Start of Provided data

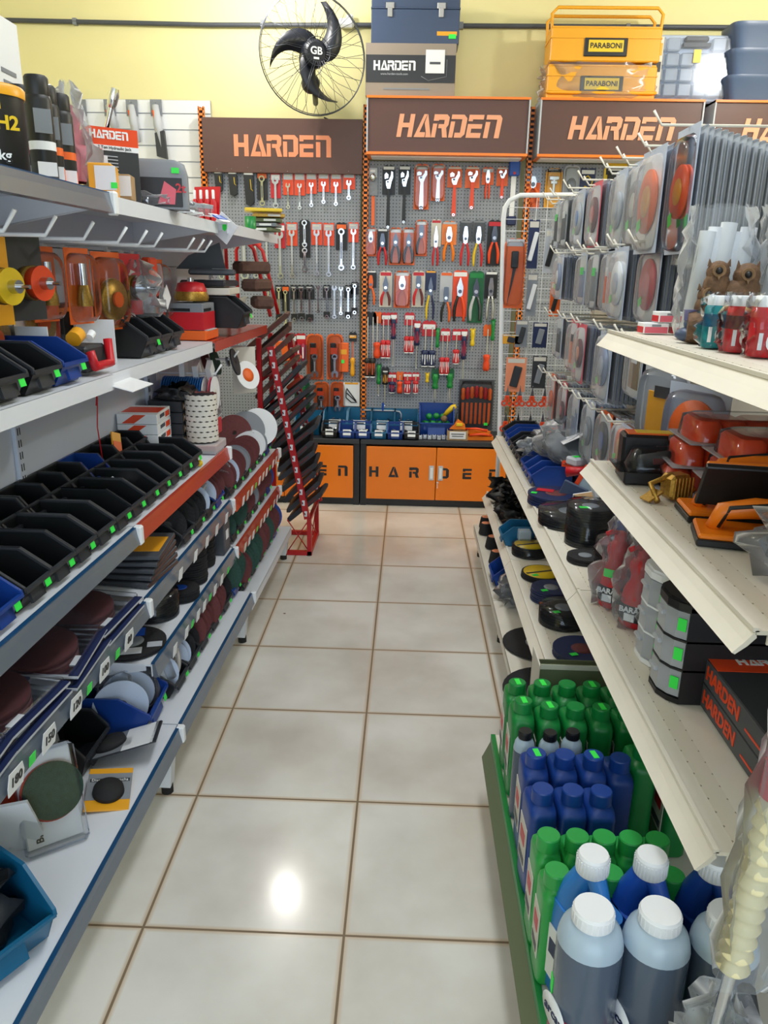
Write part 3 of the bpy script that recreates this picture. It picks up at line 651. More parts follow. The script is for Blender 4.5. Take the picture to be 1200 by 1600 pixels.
mid('bar_clamp', 'white bar clamp with blue head beside the white wire stand', 'clamp', Q(0.595,2.057,0.36,0.057), lambda t, h, w: (MB().box((0, -.02, -h * .12), (w * 1.1, .03, h * .24), 'blue', b=.006).cyl((0, -.04, -h * .2), (0, -.03, -h * .2), .008, 'red', 10).build('clamp_head', t), MB().box((0, -.012, -h * .55), (w * .5, .008, h * .9), 'white').build('bar', t), MB().box((0, -.02, -h * .93), (w, .03, h * .14), 'navy', b=.005).build('lower_jaw', t)))
def f_pl(cardm, ch, hm, hm2=None, jaw='steel', kind='combi', sh=False, top=.14, headc='white', cw=1, open_=.3, pw=.82):
    def fn(t, h, w):
        card(t, w * cw, h * ch, cardm, head=(.09, .09, headc) if headc else None, mark=None); plier_parts(t, h * (1 - top) * (.96 if ch == 1 else 1), w * pw, -h * top, hm, hm2, jaw, kind=kind, open_=open_)
        if sh: shell(t, w * .95, h * ch * .96, .03, -h * .02)
    return fn
rows = [
 ('small pliers in orange edged clear pack, left end of second row, middle pegboard', -0.252,1.671,0.166,0.071, f_pl('orange', 1, 'orange', None, 'steel', sh=True)),
 ('red handled cutters on black card, second row of middle pegboard', -0.18,1.669,0.218,0.063, f_pl('black', .6, 'red', None, 'dark_steel', open_=.3, pw=1)),
 ('black shears in orange framed pack, left of two alike', -0.1,1.674,0.218,0.079, f_pl('orange', 1, 'black', 'black', 'dark_steel', kind='snip', sh=True)),
 ('black shears in orange framed pack, right of two alike', -0.02,1.675,0.218,0.078, f_pl('orange', 1, 'black', 'black', 'dark_steel', kind='snip', sh=True)),
 ('orange and black nippers in pack hung higher than its neighbours', 0.056,1.72,0.209,0.074, f_pl('orange', 1, 'black', 'orange', 'dark_steel', kind='cutter', sh=True)),
 ('red stripping pliers on white card with green sticker, middle pegboard', 0.146,1.725,0.272,0.062, f_pl('offwhite', .58, 'red', None, 'steel', kind='long', headc='red', open_=.2)),
 ('orange pliers on plain orange card in second row of middle pegboard', 0.226,1.716,0.236,0.09, f_pl('orange_paint', .58, 'orange_paint', None, 'steel', headc='lightgray')),
 ('red and black pliers on grey topped card, middle pegboard second row', 0.326,1.724,0.268,0.074, f_pl('darkgray', .45, 'red', 'red', 'chrome', headc='gray')),
 ('red and yellow pliers on grey topped card, middle pegboard second row', 0.405,1.726,0.272,0.078, f_pl('darkgray', .45, 'yellow', 'red', 'chrome', headc='gray')),
 ('orange pliers on big black card at right end of second row', 0.501,1.727,0.264,0.086, f_pl('black', 1, 'orange_red', None, 'dark_steel', headc='red')),
 ('orange handled pliers on round topped black card, left end of third row', -0.248,1.423,0.21,0.068, f_pl('black', .5, 'black', 'orange', 'orange')),
 ('long nose pliers with red black grips on white card, third row', -0.156,1.421,0.218,0.079, f_pl('offwhite', 1, 'red', 'maroon', 'dark_steel', kind='long', headc='red')),
 ('shiny orange and white pliers pack in third row of middle pegboard', -0.053,1.423,0.222,0.1, f_pl('orange', 1, 'orange_red', 'orange', 'chrome', sh=True)),
 ('cutting pliers with red black grips on white card, third row', 0.048,1.425,0.218,0.08, f_pl('offwhite', 1, 'red', 'maroon', 'dark_steel', kind='cutter', headc='red')),
 ('yellow and navy handled snips on blue card, middle pegboard', 0.124,1.43,0.299,0.068, f_pl('navy', .4, 'yellow', 'navy', 'dark_steel', kind='snip', headc='gold')),
 ('black and orange cutters under grey and clear pack, third row', 0.222,1.424,0.306,0.079, f_pl('lightgray', .6, 'black', 'orange', 'dark_steel', kind='cutter', headc='orange', top=.3)),
 ('aviation snips with black orange grips on orange card, third row', 0.307,1.433,0.31,0.095, f_pl('orange_red', .9, 'black', 'orange_red', 'steel', kind='snip')),
 ('aviation snips with grey grips on tall green card, third row', 0.407,1.431,0.313,0.095, f_pl('green_dark', 1, 'lightgray', 'dark_steel', 'dark_steel', kind='snip', headc='green')),
 ('steel locking pliers on black card at right end of third row', 0.498,1.433,0.298,0.079, f_pl('black', .55, 'steel', 'steel', 'steel', headc='white', open_=.2)),
]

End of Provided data

# [Written exercise]
Exclude every picture and copy the remaining data exactly.

# [The reply]
Write part 3 of the bpy script that recreates this picture. It picks up at line 651. More parts follow. The script is for Blender 4.5. Take the picture to be 1200 by 1600 pixels.
mid('bar_clamp', 'white bar clamp with blue head beside the white wire stand', 'clamp', Q(0.595,2.057,0.36,0.057), lambda t, h, w: (MB().box((0, -.02, -h * .12), (w * 1.1, .03, h * .24), 'blue', b=.006).cyl((0, -.04, -h * .2), (0, -.03, -h * .2), .008, 'red', 10).build('clamp_head', t), MB().box((0, -.012, -h * .55), (w * .5, .008, h * .9), 'white').build('bar', t), MB().box((0, -.02, -h * .93), (w, .03, h * .14), 'navy', b=.005).build('lower_jaw', t)))
def f_pl(cardm, ch, hm, hm2=None, jaw='steel', kind='combi', sh=False, top=.14, headc='white', cw=1, open_=.3, pw=.82):
    def fn(t, h, w):
        card(t, w * cw, h * ch, cardm, head=(.09, .09, headc) if headc else None, mark=None); plier_parts(t, h * (1 - top) * (.96 if ch == 1 else 1), w * pw, -h * top, hm, hm2, jaw, kind=kind, open_=open_)
        if sh: shell(t, w * .95, h * ch * .96, .03, -h * .02)
    return fn
rows = [
 ('small pliers in orange edged clear pack, left end of second row, middle pegboard', -0.252,1.671,0.166,0.071, f_pl('orange', 1, 'orange', None, 'steel', sh=True)),
 ('red handled cutters on black card, second row of middle pegboard', -0.18,1.669,0.218,0.063, f_pl('black', .6, 'red', None, 'dark_steel', open_=.3, pw=1)),
 ('black shears in orange framed pack, left of two alike', -0.1,1.674,0.218,0.079, f_pl('orange', 1, 'black', 'black', 'dark_steel', kind='snip', sh=True)),
 ('black shears in orange framed pack, right of two alike', -0.02,1.675,0.218,0.078, f_pl('orange', 1, 'black', 'black', 'dark_steel', kind='snip', sh=True)),
 ('orange and black nippers in pack hung higher than its neighbours', 0.056,1.72,0.209,0.074, f_pl('orange', 1, 'black', 'orange', 'dark_steel', kind='cutter', sh=True)),
 ('red stripping pliers on white card with green sticker, middle pegboard', 0.146,1.725,0.272,0.062, f_pl('offwhite', .58, 'red', None, 'steel', kind='long', headc='red', open_=.2)),
 ('orange pliers on plain orange card in second row of middle pegboard', 0.226,1.716,0.236,0.09, f_pl('orange_paint', .58, 'orange_paint', None, 'steel', headc='lightgray')),
 ('red and black pliers on grey topped card, middle pegboard second row', 0.326,1.724,0.268,0.074, f_pl('darkgray', .45, 'red', 'red', 'chrome', headc='gray')),
 ('red and yellow pliers on grey topped card, middle pegboard second row', 0.405,1.726,0.272,0.078, f_pl('darkgray', .45, 'yellow', 'red', 'chrome', headc='gray')),
 ('orange pliers on big black card at right end of second row', 0.501,1.727,0.264,0.086, f_pl('black', 1, 'orange_red', None, 'dark_steel', headc='red')),
 ('orange handled pliers on round topped black card, left end of third row', -0.248,1.423,0.21,0.068, f_pl('black', .5, 'black', 'orange', 'orange')),
 ('long nose pliers with red black grips on white card, third row', -0.156,1.421,0.218,0.079, f_pl('offwhite', 1, 'red', 'maroon', 'dark_steel', kind='long', headc='red')),
 ('shiny orange and white pliers pack in third row of middle pegboard', -0.053,1.423,0.222,0.1, f_pl('orange', 1, 'orange_red', 'orange', 'chrome', sh=True)),
 ('cutting pliers with red black grips on white card, third row', 0.048,1.425,0.218,0.08, f_pl('offwhite', 1, 'red', 'maroon', 'dark_steel', kind='cutter', headc='red')),
 ('yellow and navy handled snips on blue card, middle pegboard', 0.124,1.43,0.299,0.068, f_pl('navy', .4, 'yellow', 'navy', 'dark_steel', kind='snip', headc='gold')),
 ('black and orange cutters under grey and clear pack, third row', 0.222,1.424,0.306,0.079, f_pl('lightgray', .6, 'black', 'orange', 'dark_steel', kind='cutter', headc='orange', top=.3)),
 ('aviation snips with black orange grips on orange card, third row', 0.307,1.433,0.31,0.095, f_pl('orange_red', .9, 'black', 'orange_red', 'steel', kind='snip')),
 ('aviation snips with grey grips on tall green card, third row', 0.407,1.431,0.313,0.095, f_pl('green_dark', 1, 'lightgray', 'dark_steel', 'dark_steel', kind='snip', headc='green')),
 ('steel locking pliers on black card at right end of third row', 0.498,1.433,0.298,0.079, f_pl('black', .55, 'steel', 'steel', 'steel', headc='white', open_=.2)),
]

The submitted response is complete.